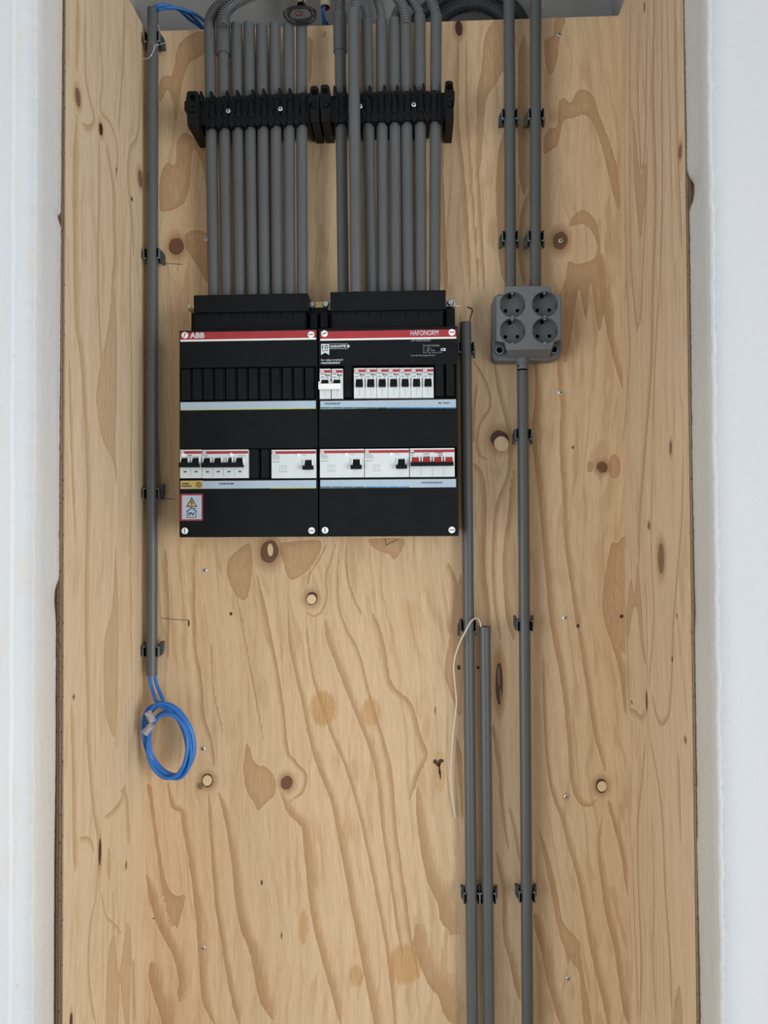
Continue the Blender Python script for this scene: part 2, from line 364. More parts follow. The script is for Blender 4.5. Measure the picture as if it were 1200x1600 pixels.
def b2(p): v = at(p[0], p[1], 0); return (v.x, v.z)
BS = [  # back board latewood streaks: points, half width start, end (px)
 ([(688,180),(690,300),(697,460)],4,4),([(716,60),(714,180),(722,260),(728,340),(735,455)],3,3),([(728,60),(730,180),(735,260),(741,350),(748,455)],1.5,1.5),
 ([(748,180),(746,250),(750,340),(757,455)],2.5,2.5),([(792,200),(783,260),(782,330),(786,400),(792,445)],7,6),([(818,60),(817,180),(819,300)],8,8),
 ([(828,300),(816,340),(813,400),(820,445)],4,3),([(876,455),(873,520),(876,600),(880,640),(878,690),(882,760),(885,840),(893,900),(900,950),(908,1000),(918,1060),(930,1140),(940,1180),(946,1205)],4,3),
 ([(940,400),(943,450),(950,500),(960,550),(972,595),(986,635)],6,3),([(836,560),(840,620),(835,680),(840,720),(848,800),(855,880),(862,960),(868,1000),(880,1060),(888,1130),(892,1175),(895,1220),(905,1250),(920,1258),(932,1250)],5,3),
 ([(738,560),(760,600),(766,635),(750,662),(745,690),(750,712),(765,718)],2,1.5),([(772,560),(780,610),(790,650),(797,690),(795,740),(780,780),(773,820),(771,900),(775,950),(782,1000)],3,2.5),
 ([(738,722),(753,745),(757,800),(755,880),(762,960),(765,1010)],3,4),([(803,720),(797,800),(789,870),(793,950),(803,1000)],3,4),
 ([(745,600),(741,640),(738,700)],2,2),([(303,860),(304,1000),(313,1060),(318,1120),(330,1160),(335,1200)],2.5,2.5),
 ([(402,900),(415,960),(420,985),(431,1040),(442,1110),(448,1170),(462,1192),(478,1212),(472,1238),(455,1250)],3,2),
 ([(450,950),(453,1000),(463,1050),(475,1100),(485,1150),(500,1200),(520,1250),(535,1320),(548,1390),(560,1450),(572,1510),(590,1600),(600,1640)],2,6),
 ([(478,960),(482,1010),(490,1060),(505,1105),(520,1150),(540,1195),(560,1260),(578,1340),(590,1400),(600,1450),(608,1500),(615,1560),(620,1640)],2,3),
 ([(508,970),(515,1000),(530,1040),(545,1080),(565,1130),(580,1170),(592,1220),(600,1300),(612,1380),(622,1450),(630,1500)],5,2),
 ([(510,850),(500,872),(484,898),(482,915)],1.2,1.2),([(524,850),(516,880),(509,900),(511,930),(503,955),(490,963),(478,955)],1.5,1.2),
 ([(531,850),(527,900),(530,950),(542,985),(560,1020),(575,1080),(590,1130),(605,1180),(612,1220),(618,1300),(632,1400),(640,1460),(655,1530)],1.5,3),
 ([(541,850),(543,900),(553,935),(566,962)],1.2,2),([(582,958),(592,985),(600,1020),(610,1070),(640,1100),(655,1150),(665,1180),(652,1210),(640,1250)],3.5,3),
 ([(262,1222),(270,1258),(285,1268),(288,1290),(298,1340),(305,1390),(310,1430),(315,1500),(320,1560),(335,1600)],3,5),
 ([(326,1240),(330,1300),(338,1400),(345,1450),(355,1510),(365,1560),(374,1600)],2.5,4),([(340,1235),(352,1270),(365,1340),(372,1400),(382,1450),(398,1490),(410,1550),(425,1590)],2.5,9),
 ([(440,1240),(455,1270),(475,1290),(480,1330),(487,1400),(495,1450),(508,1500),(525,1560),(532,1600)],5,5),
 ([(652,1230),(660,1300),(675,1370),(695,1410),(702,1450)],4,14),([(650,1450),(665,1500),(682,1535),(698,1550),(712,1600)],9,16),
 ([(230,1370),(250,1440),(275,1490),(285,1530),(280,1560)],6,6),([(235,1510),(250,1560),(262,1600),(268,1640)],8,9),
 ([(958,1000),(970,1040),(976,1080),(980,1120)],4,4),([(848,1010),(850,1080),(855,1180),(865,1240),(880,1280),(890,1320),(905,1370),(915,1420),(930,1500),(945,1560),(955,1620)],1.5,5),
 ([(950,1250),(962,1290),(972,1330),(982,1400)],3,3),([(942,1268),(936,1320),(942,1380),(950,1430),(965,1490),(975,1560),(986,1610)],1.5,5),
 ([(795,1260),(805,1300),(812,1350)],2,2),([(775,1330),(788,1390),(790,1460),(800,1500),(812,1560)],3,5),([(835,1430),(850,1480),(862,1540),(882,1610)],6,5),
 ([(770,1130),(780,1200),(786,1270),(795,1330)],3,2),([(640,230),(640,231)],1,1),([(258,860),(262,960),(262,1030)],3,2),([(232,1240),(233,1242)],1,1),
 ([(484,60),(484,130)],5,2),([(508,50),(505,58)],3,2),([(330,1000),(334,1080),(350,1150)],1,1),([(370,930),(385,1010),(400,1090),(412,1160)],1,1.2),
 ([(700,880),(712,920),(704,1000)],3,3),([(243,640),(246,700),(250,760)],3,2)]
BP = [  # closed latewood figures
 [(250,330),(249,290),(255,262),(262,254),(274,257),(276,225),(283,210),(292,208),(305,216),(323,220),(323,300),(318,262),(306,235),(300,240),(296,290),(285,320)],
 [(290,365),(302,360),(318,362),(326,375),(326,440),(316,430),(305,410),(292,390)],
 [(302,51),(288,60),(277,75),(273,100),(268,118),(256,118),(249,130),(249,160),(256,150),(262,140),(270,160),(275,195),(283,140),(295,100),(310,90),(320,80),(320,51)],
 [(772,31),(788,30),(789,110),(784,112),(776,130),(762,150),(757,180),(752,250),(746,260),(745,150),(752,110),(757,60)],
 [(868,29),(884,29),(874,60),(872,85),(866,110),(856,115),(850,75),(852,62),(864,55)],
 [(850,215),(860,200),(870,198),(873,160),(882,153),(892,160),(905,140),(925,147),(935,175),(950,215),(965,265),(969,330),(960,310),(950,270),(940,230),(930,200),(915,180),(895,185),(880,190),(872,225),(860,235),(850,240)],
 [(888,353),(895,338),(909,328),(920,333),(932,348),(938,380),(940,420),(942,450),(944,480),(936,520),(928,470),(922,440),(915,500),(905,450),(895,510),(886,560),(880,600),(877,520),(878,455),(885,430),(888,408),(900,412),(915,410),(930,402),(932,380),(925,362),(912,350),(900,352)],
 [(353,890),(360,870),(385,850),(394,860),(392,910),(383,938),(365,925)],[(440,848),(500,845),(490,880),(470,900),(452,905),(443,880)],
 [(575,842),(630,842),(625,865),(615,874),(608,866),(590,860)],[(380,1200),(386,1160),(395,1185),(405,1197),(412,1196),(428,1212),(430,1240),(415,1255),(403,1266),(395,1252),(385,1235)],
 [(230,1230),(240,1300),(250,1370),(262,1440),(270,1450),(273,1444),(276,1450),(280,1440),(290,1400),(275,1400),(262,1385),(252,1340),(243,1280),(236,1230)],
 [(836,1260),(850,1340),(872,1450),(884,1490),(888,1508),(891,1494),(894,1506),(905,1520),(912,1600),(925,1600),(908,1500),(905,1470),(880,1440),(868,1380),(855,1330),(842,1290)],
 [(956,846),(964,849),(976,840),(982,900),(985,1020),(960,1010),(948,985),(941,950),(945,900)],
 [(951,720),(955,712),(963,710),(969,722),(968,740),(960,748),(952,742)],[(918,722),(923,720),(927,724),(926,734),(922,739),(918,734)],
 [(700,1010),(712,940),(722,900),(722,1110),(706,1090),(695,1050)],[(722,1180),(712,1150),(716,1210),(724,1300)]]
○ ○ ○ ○
▸ Task directions
Copy the whole of the material above exactly, but not its images.

▸ Expected answer
Continue the Blender Python script for this scene: part 2, from line 364. More parts follow. The script is for Blender 4.5. Measure the picture as if it were 1200x1600 pixels.
def b2(p): v = at(p[0], p[1], 0); return (v.x, v.z)
BS = [  # back board latewood streaks: points, half width start, end (px)
 ([(688,180),(690,300),(697,460)],4,4),([(716,60),(714,180),(722,260),(728,340),(735,455)],3,3),([(728,60),(730,180),(735,260),(741,350),(748,455)],1.5,1.5),
 ([(748,180),(746,250),(750,340),(757,455)],2.5,2.5),([(792,200),(783,260),(782,330),(786,400),(792,445)],7,6),([(818,60),(817,180),(819,300)],8,8),
 ([(828,300),(816,340),(813,400),(820,445)],4,3),([(876,455),(873,520),(876,600),(880,640),(878,690),(882,760),(885,840),(893,900),(900,950),(908,1000),(918,1060),(930,1140),(940,1180),(946,1205)],4,3),
 ([(940,400),(943,450),(950,500),(960,550),(972,595),(986,635)],6,3),([(836,560),(840,620),(835,680),(840,720),(848,800),(855,880),(862,960),(868,1000),(880,1060),(888,1130),(892,1175),(895,1220),(905,1250),(920,1258),(932,1250)],5,3),
 ([(738,560),(760,600),(766,635),(750,662),(745,690),(750,712),(765,718)],2,1.5),([(772,560),(780,610),(790,650),(797,690),(795,740),(780,780),(773,820),(771,900),(775,950),(782,1000)],3,2.5),
 ([(738,722),(753,745),(757,800),(755,880),(762,960),(765,1010)],3,4),([(803,720),(797,800),(789,870),(793,950),(803,1000)],3,4),
 ([(745,600),(741,640),(738,700)],2,2),([(303,860),(304,1000),(313,1060),(318,1120),(330,1160),(335,1200)],2.5,2.5),
 ([(402,900),(415,960),(420,985),(431,1040),(442,1110),(448,1170),(462,1192),(478,1212),(472,1238),(455,1250)],3,2),
 ([(450,950),(453,1000),(463,1050),(475,1100),(485,1150),(500,1200),(520,1250),(535,1320),(548,1390),(560,1450),(572,1510),(590,1600),(600,1640)],2,6),
 ([(478,960),(482,1010),(490,1060),(505,1105),(520,1150),(540,1195),(560,1260),(578,1340),(590,1400),(600,1450),(608,1500),(615,1560),(620,1640)],2,3),
 ([(508,970),(515,1000),(530,1040),(545,1080),(565,1130),(580,1170),(592,1220),(600,1300),(612,1380),(622,1450),(630,1500)],5,2),
 ([(510,850),(500,872),(484,898),(482,915)],1.2,1.2),([(524,850),(516,880),(509,900),(511,930),(503,955),(490,963),(478,955)],1.5,1.2),
 ([(531,850),(527,900),(530,950),(542,985),(560,1020),(575,1080),(590,1130),(605,1180),(612,1220),(618,1300),(632,1400),(640,1460),(655,1530)],1.5,3),
 ([(541,850),(543,900),(553,935),(566,962)],1.2,2),([(582,958),(592,985),(600,1020),(610,1070),(640,1100),(655,1150),(665,1180),(652,1210),(640,1250)],3.5,3),
 ([(262,1222),(270,1258),(285,1268),(288,1290),(298,1340),(305,1390),(310,1430),(315,1500),(320,1560),(335,1600)],3,5),
 ([(326,1240),(330,1300),(338,1400),(345,1450),(355,1510),(365,1560),(374,1600)],2.5,4),([(340,1235),(352,1270),(365,1340),(372,1400),(382,1450),(398,1490),(410,1550),(425,1590)],2.5,9),
 ([(440,1240),(455,1270),(475,1290),(480,1330),(487,1400),(495,1450),(508,1500),(525,1560),(532,1600)],5,5),
 ([(652,1230),(660,1300),(675,1370),(695,1410),(702,1450)],4,14),([(650,1450),(665,1500),(682,1535),(698,1550),(712,1600)],9,16),
 ([(230,1370),(250,1440),(275,1490),(285,1530),(280,1560)],6,6),([(235,1510),(250,1560),(262,1600),(268,1640)],8,9),
 ([(958,1000),(970,1040),(976,1080),(980,1120)],4,4),([(848,1010),(850,1080),(855,1180),(865,1240),(880,1280),(890,1320),(905,1370),(915,1420),(930,1500),(945,1560),(955,1620)],1.5,5),
 ([(950,1250),(962,1290),(972,1330),(982,1400)],3,3),([(942,1268),(936,1320),(942,1380),(950,1430),(965,1490),(975,1560),(986,1610)],1.5,5),
 ([(795,1260),(805,1300),(812,1350)],2,2),([(775,1330),(788,1390),(790,1460),(800,1500),(812,1560)],3,5),([(835,1430),(850,1480),(862,1540),(882,1610)],6,5),
 ([(770,1130),(780,1200),(786,1270),(795,1330)],3,2),([(640,230),(640,231)],1,1),([(258,860),(262,960),(262,1030)],3,2),([(232,1240),(233,1242)],1,1),
 ([(484,60),(484,130)],5,2),([(508,50),(505,58)],3,2),([(330,1000),(334,1080),(350,1150)],1,1),([(370,930),(385,1010),(400,1090),(412,1160)],1,1.2),
 ([(700,880),(712,920),(704,1000)],3,3),([(243,640),(246,700),(250,760)],3,2)]
BP = [  # closed latewood figures
 [(250,330),(249,290),(255,262),(262,254),(274,257),(276,225),(283,210),(292,208),(305,216),(323,220),(323,300),(318,262),(306,235),(300,240),(296,290),(285,320)],
 [(290,365),(302,360),(318,362),(326,375),(326,440),(316,430),(305,410),(292,390)],
 [(302,51),(288,60),(277,75),(273,100),(268,118),(256,118),(249,130),(249,160),(256,150),(262,140),(270,160),(275,195),(283,140),(295,100),(310,90),(320,80),(320,51)],
 [(772,31),(788,30),(789,110),(784,112),(776,130),(762,150),(757,180),(752,250),(746,260),(745,150),(752,110),(757,60)],
 [(868,29),(884,29),(874,60),(872,85),(866,110),(856,115),(850,75),(852,62),(864,55)],
 [(850,215),(860,200),(870,198),(873,160),(882,153),(892,160),(905,140),(925,147),(935,175),(950,215),(965,265),(969,330),(960,310),(950,270),(940,230),(930,200),(915,180),(895,185),(880,190),(872,225),(860,235),(850,240)],
 [(888,353),(895,338),(909,328),(920,333),(932,348),(938,380),(940,420),(942,450),(944,480),(936,520),(928,470),(922,440),(915,500),(905,450),(895,510),(886,560),(880,600),(877,520),(878,455),(885,430),(888,408),(900,412),(915,410),(930,402),(932,380),(925,362),(912,350),(900,352)],
 [(353,890),(360,870),(385,850),(394,860),(392,910),(383,938),(365,925)],[(440,848),(500,845),(490,880),(470,900),(452,905),(443,880)],
 [(575,842),(630,842),(625,865),(615,874),(608,866),(590,860)],[(380,1200),(386,1160),(395,1185),(405,1197),(412,1196),(428,1212),(430,1240),(415,1255),(403,1266),(395,1252),(385,1235)],
 [(230,1230),(240,1300),(250,1370),(262,1440),(270,1450),(273,1444),(276,1450),(280,1440),(290,1400),(275,1400),(262,1385),(252,1340),(243,1280),(236,1230)],
 [(836,1260),(850,1340),(872,1450),(884,1490),(888,1508),(891,1494),(894,1506),(905,1520),(912,1600),(925,1600),(908,1500),(905,1470),(880,1440),(868,1380),(855,1330),(842,1290)],
 [(956,846),(964,849),(976,840),(982,900),(985,1020),(960,1010),(948,985),(941,950),(945,900)],
 [(951,720),(955,712),(963,710),(969,722),(968,740),(960,748),(952,742)],[(918,722),(923,720),(927,724),(926,734),(922,739),(918,734)],
 [(700,1010),(712,940),(722,900),(722,1110),(706,1090),(695,1050)],[(722,1180),(712,1150),(716,1210),(724,1300)]]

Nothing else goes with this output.